Leading church leaders scoffed at this hard gospel. In 1886, one of revivalist Dwight L. Moody’s patrons, a businessman by the name of John Farwell, chided the members of the nation’s largest labor organization. Across the country, workers — fully accustomed to such condescension — took Farwell into their theological sights. One responded, “Mr. Farwell, of course, does not believe the New Testament, and the evidence of his infidelity is this, that although he is a richer man than any man that lived in Judea at the time of Christ, yet he is trying to be richer still. He is working very hard and very successfully to make himself ineligible for a place in the kingdom.”

It took a generation but at the turn of the 20th century — with the clergy’s anxieties about the fate of the wayward working classes peaking — labor finally broke through the wall of churchly resistance, as denomination after denomination issued statements in support of trade unions. Another sure sign of the sea change was the rise of Labor Sunday.

Starting in the 1890s, churches began to set aside the Sunday before Labor Day as a time for lifting up working people’s voices and experiences. Some pastors even turned their pulpits over to union organizers, who never failed to bring the fire. On Labor Sunday 1910, one Chicago painter matter-of-factly informed his Presbyterian audience, “Some of the worst enemies organized labor has are very ardent church goers.” Meanwhile, a glove maker rebuked a community of well-to-do suburban Congregationalists, saying, “You are so far removed from the life of the factory girl that you cannot understand the view she takes of life.”

Among the workers who ended up on the preaching circuit was James W. Kline, a Methodist blacksmith who, in 1913, was invited to address the clergy of the Rock River Conference.
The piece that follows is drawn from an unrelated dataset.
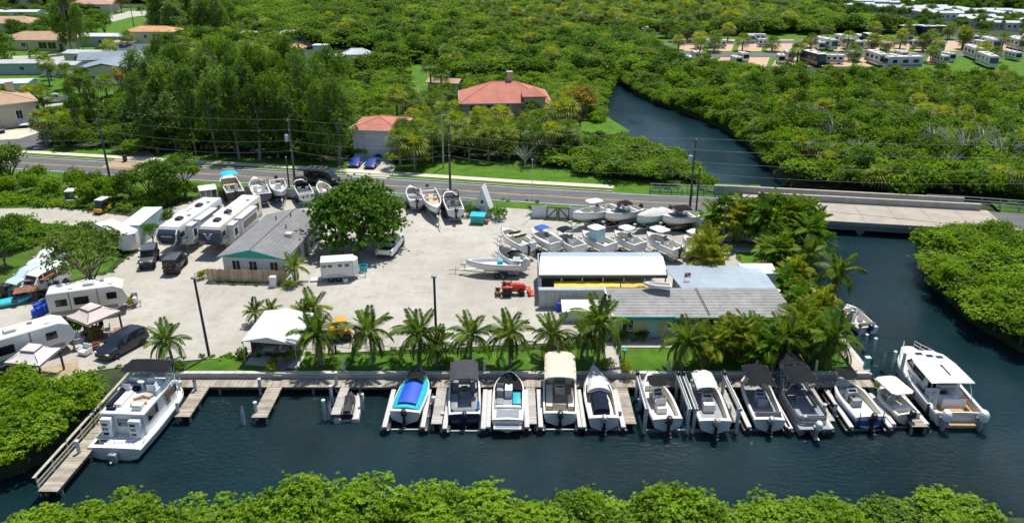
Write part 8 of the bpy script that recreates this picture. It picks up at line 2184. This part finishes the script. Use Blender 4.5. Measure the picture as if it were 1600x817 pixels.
t = thing("wheelie_bin", "dark wheeled bin standing at the nose of the beige trailer", "bin", P(212, 474), .4); mb = MB(P_GREY); mb.loft([[(-.25, -.28, .08), (.25, -.28, .08), (.25, .28, .08), (-.25, .28, .08)], [(-.3, -.35, 1.0), (.3, -.35, 1.0), (.3, .35, 1.0), (-.3, .35, 1.0)]]); mb.build("body", t, smooth=False); mb = MB(P_GREY); mb.rbox(-.32, .32, -.38, .38, 1.0, 1.08, .03); mb.build("lid", t)
# blue boxes by the horse trailer
t = thing("blue_tub", "blue plastic tub standing beside the horse trailer nose", "tub", P(568, 424)); mb = MB(VTEAL); mb.lathe([(.4, 0), (.5, .7), (.52, .72), (.46, .72), (.38, .1), (.02, .08)], (0, 0, 0), 14); mb.build("body", t); mb = MB(BLACKP); mb.tube([(.5, 0, .6), (.6, 0, .5), (.5, 0, .4)], .02, 5); mb.build("handle", t)
t = thing("white_bucket", "round white bucket on the gravel under the horse trailer hitch", "bucket", P(540, 441)); mb = MB(GEL); mb.lathe([(.22, 0), (.3, .45), (.32, .46), (.27, .46), (.2, .05), (.02, .05)], (0, 0, 0), 12); mb.build("body", t); mb = MB(GALV); mb.tube([(.3 * cos(a), .02, .46 + .2 * sin(a)) for a in [i * pi / 6 for i in range(7)]], .012, 4); mb.build("handle", t)
# rope fence along the lawn strip
t = thing("rope_fence", "low post and rope fence between the gravel and palm lawn", "fence", (-15, 63.2, 0)); pp_ = []
for i in range(9):
 x = -9 + i * 4.0; y = .0 + .045 * (x + 9); pp_.append((x, y)); mb = MB(POSTB); mb.cyl((x, y, 0), (x, y, .85), .11, .10, 8); mb.build("post", t)
for (a, b) in zip(pp_[:-1], pp_[1:]):
 mb = MB(MC_GRN); mb.tube([(a[0] + (b[0] - a[0]) * u, a[1] + (b[1] - a[1]) * u, .72 - .28 * sin(pi * u)) for u in [k / 6 for k in range(7)]], .025, 5); mb.build("rope", t)
t = thing("wooden_ramp", "dark plank steps leading from the lawn down to the dock", "steps", (P(440, 575).x, 60.9, 0), R(-4))
for i in range(7): mb = MB(WOODPILE); mb.box(-.45, .45, -1.3 + i * .42, -1.3 + i * .42 + .36, .08 - (.14 if i < 2 else 0), .13 - (.14 if i < 2 else 0)); mb.build("plank", t, smooth=False)
t = thing("garden_lamp", "teal domed lamp on a dark post at the corner of the path lawn", "garden lamp", P(975, 562)); mb = MB(POSTB); mb.cyl((0, 0, 0), (0, 0, .8), .05); mb.build("post", t); mb = MB(TEALT); mb.lathe([(.12, .8), (.24, .95), (.24, 1.05), (.02, 1.2)], (0, 0, 0), 12); mb.build("shade", t)
for i in range(2):
 t = thing("handrail", ("dark handrail along the garden path on the lawn side", "low dark board edging the path by the palms")[i], "handrail", (9.62 if i == 0 else 8.2, 61, 0), R(-3.2)); mb = MB(POSTB)
 if i == 0:
  for y in (0, 1.6, 3.2, 4.8): mb.box(-.05, .05, y - .05, y + .05, 0, .75)
 mb.box(-.04, .04, -.1, 4.9, .68 if i == 0 else .02, .78 if i == 0 else .14); mb.build("rail", t, smooth=False)
# poles and wires
def Qy(p):
 d = Vector(p) - Vector((0, 0, CH)); f = Vector((0, cos(TH), -sin(TH))); u = Vector((0, sin(TH), cos(TH)))
 return 408.5 - FPX * d.dot(u) / d.dot(f)
def h_for(base, ytop):
 lo, hi = .5, 30
 for _ in range(40):
  m = (lo + hi) / 2
  if Qy((base.x, base.y, m)) > ytop: lo = m
  else: hi = m
 return lo
PW = M("pole_wood", (.11, .09, .075), .9, var=.25, scale=2, bump=.3); POLES = []
for (px, py, yt, lb, xf) in ((173, 285, 172, "tall dark utility pole beside the road at the brown driveway", 0), (462, 295, 188, "tall utility pole with transformer behind the roadside boats", 1), (704, 308, 194, "tall utility pole standing behind the black and cream boat", 0), (1077, 334, 218, "tall utility pole with transformer where the bridge railing ends", 1)):
 b = P(px, py); hh = h_for(b, yt); t = thing("utility_pole", lb, "utility pole", b, 0, "utility poles along the road"); mb = MB(PW); mb.cyl((0, 0, -.5), (0, 0, hh), .19, .12, 9); mb.build("shaft", t); POLES.append((b, hh))
 mb = MB(GALV)
 for k, z in enumerate((.05, -1.3, -2.9, -4.4)): mb.obox((0, -.22, hh + z), (.1, .45, .1)); 
 mb.build("bracket", t, smooth=False); mb = MB(BUNK); mb.lathe([(.06, 0), (.08, .08), (.05, .16), (.02, .2)], (0, -.35, hh + .05), 8); mb.build("insulator", t)
 if xf: mb = MB(M("transformer_grey", (.36, .40, .42), .5, var=.08)); mb.lathe([(.02, 0), (.28, .03), (.3, .1), (.3, .85), (.26, .95), (.02, .98)], (-.5, -.05, hh - 3.1), 12); tf = mb.build("transformer", t); mb = MB(BUNK); mb.cyl((-.5, -.05, hh - 2.12), (-.5, -.05, hh - 1.9), .05, n=6); mb.build("bushing", tf)
for (px, py, yt, lb) in ((452, 293, 246, "short secondary pole beside the transformer pole"), (1087, 336, 262, "shorter pole next to the transformer pole by the bridge"), (1125, 412, 322, "dark weathered pole standing among the boats and palms"), (831, 340, 250, "thin steel mast at the end of the white wall by the gate")):
 b = P(px, py); hh = h_for(b, yt); t = thing("service_pole", lb, "pole", b); mb = MB(PW if px != 831 else GALV); mb.cyl((0, 0, -.5), (0, 0, hh), .13 if px != 831 else .05, .1 if px != 831 else .035, 8); mb.build("shaft", t); mb = MB(BUNK); mb.lathe([(.1, 0), (.11, .06), (.02, .12)], (0, 0, hh), 8); mb.build("cap", t)
for (px, py, yt, lb) in ((327, 556, 433, "tall dark lamp post leaning at the lawn edge near the canopy tent"), (683, 566, 431, "tall dark floodlight post behind the coconut palms")):
 b = P(px, py); hh = h_for(b, yt); t = thing("yard_light", lb, "lamp post", b, 0); t.rotation_euler = (R(.5), R(-1.2 if px < 400 else .3), 0); mb = MB(M("dark_pole", (.035, .045, .05), .7, var=.2)); mb.cyl((0, 0, -.3), (0, 0, hh), .13, .1, 9); mb.build("shaft", t); mb = MB(SILV); mb.rbox(-.22, .22, -.28, .12, hh - .05, hh + .12, .04); mb.build("lamp_head", t)
 if px > 600: mb = MB(PW); mb.rbox(-.16, .16, -.2, .1, 1.5, 2.2, .03); mb.build("switch_box", t)
for (px, py, yt, lb) in ((49, 101, 66, "slim street pole beside the yellow bungalow lawn"), (106, 96, 76, "slim street pole where the far street bends"), (62, 180, 150, "dark wooden pole beside the chimney house cars"), (693, 262, 180, "grey lamp pole with cobra head by the cabbage palms"), (211, 52, 8, "tall bare pole by the blue tarp far up the street")):
 b = P(px, py); hh = h_for(b, yt); t = thing("street_pole", lb, "pole", b, 0, "slim street poles"); mb = MB(PW if px != 693 else SILV); mb.cyl((0, 0, -.3), (0, 0, hh), .16, .11, 8); mb.build("shaft", t); mb = MB(SILV); mb.rbox(-.1, .5, -.1, .1, hh - .1, hh + .05, .03); mb.build("arm", t)
# wires: four spans on each bay, sagging
ends = [(P(-260, 262), 11.5)] + POLES + [(P(1760, 372), 12.0)]
WIRE = M("weathered_wire", (.24, .25, .26), .5, .4)
for k, z in enumerate((.2, -1.3, -2.9, -4.4)):
 for i, ((a, ha), (b, hb)) in enumerate(zip(ends[:-1], ends[1:])):
  A_ = Vector((a.x, a.y - .35, ha + z)); B_ = Vector((b.x, b.y - .35, hb + z)); n = 14
  mb = MB(WIRE); mb.tube([A_.lerp(B_, u / n) - Vector((0, 0, 4 * (u / n) * (1 - u / n) * (.5 + .15 * k))) - A_ for u in range(n + 1)], .012, 4)
  o = mb.build("overhead_wire"); o.location = A_
  tag(o, ("top", "second", "third", "lowest")[k] + " overhead wire " + ("running off beyond the brown driveway pole", "between the driveway pole and the transformer pole", "across the big tree between two utility poles", "over the yard entrance towards the bridge pole", "crossing the canal from the bridge pole")[i], "overhead wire", "overhead wires along the road")
# brown litter bin and mailbox by the driveway, blue tarp, pool boat
t = thing("litter_bin", "dark brown bin by the brown paved driveway across the road", "bin", P(196, 253)); mb = MB(POSTB); mb.lathe([(.3, 0), (.36, .2), (.36, 1.0), (.02, 1.1)], (0, 0, 0), 10); mb.build("body", t); mb = MB(BLACKP); mb.lathe([(.38, 1.0), (.38, 1.08), (.02, 1.14)], (0, 0, 0), 10); mb.build("lid", t)
BT = M("bright_blue_tarp", (.01, .22, .55), .6, var=.15, scale=.6, bump=.3)
for i, (px, py, sx_, sy_, lb) in enumerate(((42, 181, 2.6, 2.0, "bright blue tarp over a load beside the chimney house"), (226, 55, 5.5, 2.0, "bright blue covered boat far up the street by the bare pole"), (24, 35, 4.0, 1.5, "turquoise awning cover beside the far white roof"))):
 t = thing("tarp_cover", lb, "tarp", P(px, py), .3, None); mb = MB(BT); mb.loft([[(-sx_, -sy_, .3), (sx_, -sy_, .3), (sx_, sy_, .3), (-sx_, sy_, .3)], [(-sx_ * .9, -sy_ * .8, 1.5), (sx_ * .95, -sy_ * .85, 1.3), (sx_ * .85, sy_ * .8, 1.6), (-sx_ * .9, sy_ * .8, 1.4)], [(-sx_ * .5, 0, 2.1), (sx_ * .6, -.1, 1.9), (sx_ * .55, .2, 2.0), (-sx_ * .5, .3, 2.1)]]); mb.build("cloth", t, ang=60); mb = MB(BEAM); mb.box(-sx_ * .9, sx_ * .9, -sy_ * .7, sy_ * .7, 0, .3); mb.build("base", t, smooth=False)
# ================================================================ TREES ONE CAN TELL APART
def G(px, py): return P(px, py)
# coconut palms in a row on the lawn strip
for i, (px, py, h_, s_, lb) in enumerate((
 (270, 566, 2.2, .82, "small coconut palm on the lawn behind the houseboat bow"), (503, 570, 3.0, .95, "coconut palm standing against the side of the white canopy tent"),
 (583, 570, 3.2, .95, "coconut palm with upright crown beside the yellow skid loader"), (656, 573, 3.2, .98, "coconut palm just beside the dark floodlight post"),
 (683, 572, 2.2, .7, "short coconut palm at the foot of the floodlight post"), (735, 568, 2.7, .9, "leaning coconut palm behind the charcoal bimini boat"), (797, 571, 3.2, .92, "slim coconut palm behind the bowrider with teal lounge"),
 (867, 562, 2.5, .88, "coconut palm behind the long beige canopy"), (934, 568, 4.0, 1.08, "tallest coconut palm beside the garden path and pale lidded box"), (918, 566, 2.6, .8, "smaller coconut palm close under the tallest one by the path"),
 (1066, 578, 2.9, 1.0, "coconut palm spreading on the lawn before the office door"), (1292, 574, 2.9, 1.0, "coconut palm at the end of the lawn behind the pontoon boat"),
 (1222, 572, 2.7, .95, "coconut palm behind the square black bimini"), (1296, 478, 4.0, 1.0, "tall coconut palm leaning over the moored skiff"), (1262, 440, 3.2, .9, "coconut palm near the white flat roofed store"))):
 coconut_palm(P(px, py), h_, s_, lb, 10 + i, 18)
for i, (px, py, h_, s_, lb) in enumerate(((400, 505, 1.3, .55, "low feather palm behind the canopy tent, away from the loader"), (426, 506, 1.4, .55, "low feather palm directly behind the canopy tent ridge"), (462, 440, 1.7, .72, "bright young palm at the corner of the white cottage"), (494, 512, 2.0, .85, "dense feather palm between the canopy tent and yellow loader"), (480, 516, 1.7, .7, "shorter feather palm tucked behind the canopy tent corner"))):
 coconut_palm(P(px, py), h_, s_, lb, 30 + i, 16, "feather palms by the tent and cottage", (FR_Y, FR_YY, FR_M), "feather_palm", 0)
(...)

He began by reading aloud from his King James Bible. “Go to now, ye rich men, weep and howl for your miseries that shall come upon you. Your riches are corrupted, and your garments are motheaten. Your gold and silver is cankered; and the rust of them shall be a witness against you, and shall eat your flesh as it were fire. Ye have heaped treasure together for the last days. Behold, the hire of the labourers who have reaped down your fields, which is of you kept back by fraud, crieth: and the cries of them which have reaped are entered into the ears of the Lord of sabaoth.”

Looking out at the gathered throng of ministers, Kline declared, “I believe that I can see the conditions of our day depicted in the fifth Chapter of James, and would like to hear a few sermons preached from that chapter,” adding, pointedly, “I have never heard an interpretation.”

More than a century on, Kline’s indictment rings all too true. Perhaps, in our own age of historic inequality, rampant anxieties about declining religious affiliation should be channeled into moral and material support for organized labor. Unions are facing unbelievably daunting headwinds today, even as study after study continues to underscore that they are the surest guarantor of economic democracy.

There can be little doubt that churches that opt to stand idly by in this moment of labor’s need are sowing the wind of injustice. Let no one be surprised if they also reap the whirlwind of working-class disenchantment. The change could start small. Imagine if this Labor Sunday worker preachers once more graced prominent pulpits across the land. Might we then have ears to hear anew the radical gospel of a certain first-century artisan, who meant it when he said, “The Spirit of the Lord is upon me, because he has anointed me to bring good news to the poor.”